Are complex passwords really necessary?

It can be difficult to enforce the use of complex passwords because they are hard to remember and therefore inconvenient, and because if they are also set to expire after a number of weeks or months that inconvenience is repeated over and over again.

So, is it worth the effort of making complex passwords mandatory?

It absolutely is.

Complex passwords will delay and discourage attempts to guess or determine your passwords through what is known as a brute force attack.

The use of complex passwords discourages password sharing between staff, which is still a common practice particularly in environments where computers are shared. When staff are sharing passwords there is no practical way to know who is using your system, and thus no way to control access or enforce policies.

We recommend that complex passwords be used, but with consideration for the staff who need to use and remember them.

A complex password should meet the following requirements:

  • Is at least eight characters long.

  • Does not contain your user name, real name, or company name.

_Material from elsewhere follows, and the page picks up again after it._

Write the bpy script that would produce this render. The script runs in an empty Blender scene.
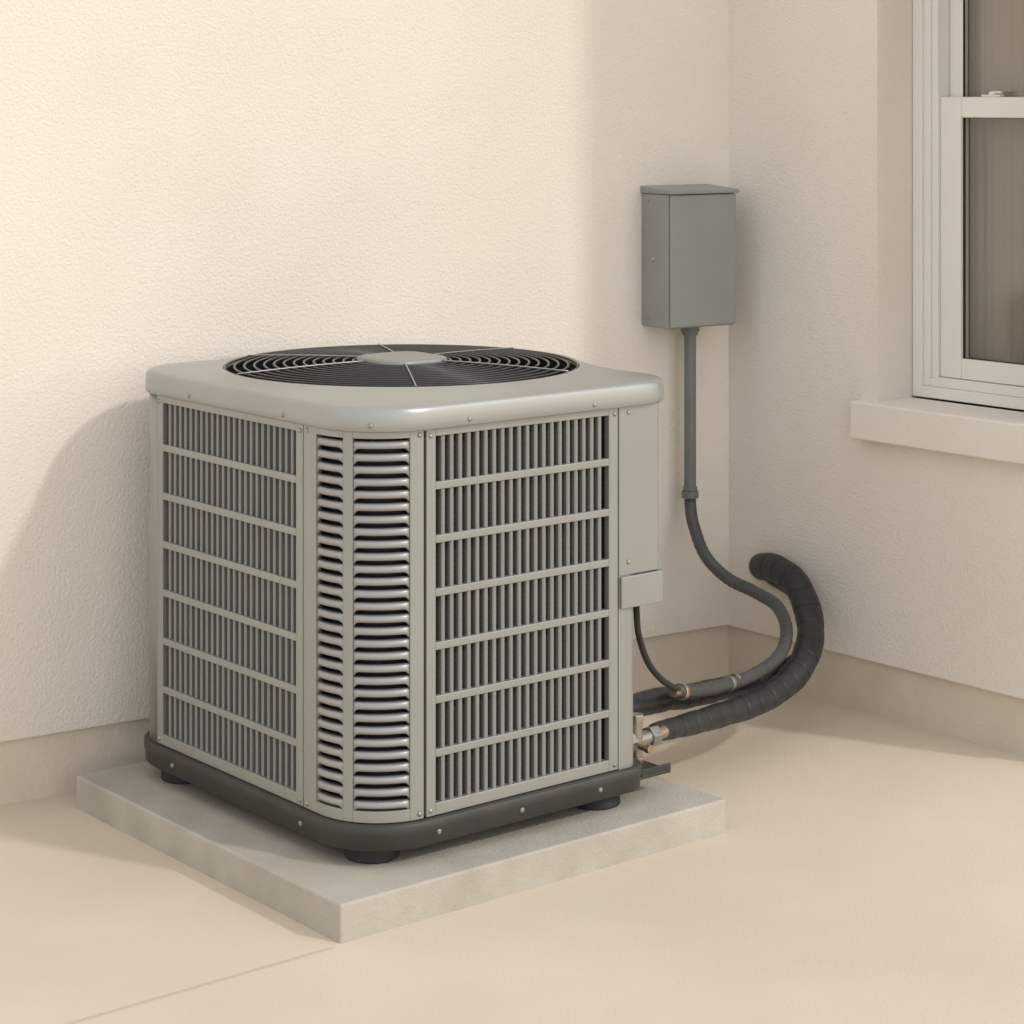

  • Does not contain a complete word.

  • Is significantly different from previous passwords.

  • Contains characters from each of the following four categories:

    Character category

    Examples

    Uppercase letters

    A, B, C

    Lowercase letters

    a, b, c

    Numbers

    0, 1, 2, 3, 4, 5, 6, 7, 8, 9

    Symbols found on the keyboard (all keyboard characters not defined as letters or numerals) and spaces

    ` ~ ! @ # $ % ^ & * ( ) _ – + = { } [ ] \ | : ; ” ‘ < > , . ? /

 

We normally arrange for password complexity requirements, as well as password expiry intervals, to ensure that our customers are better protected.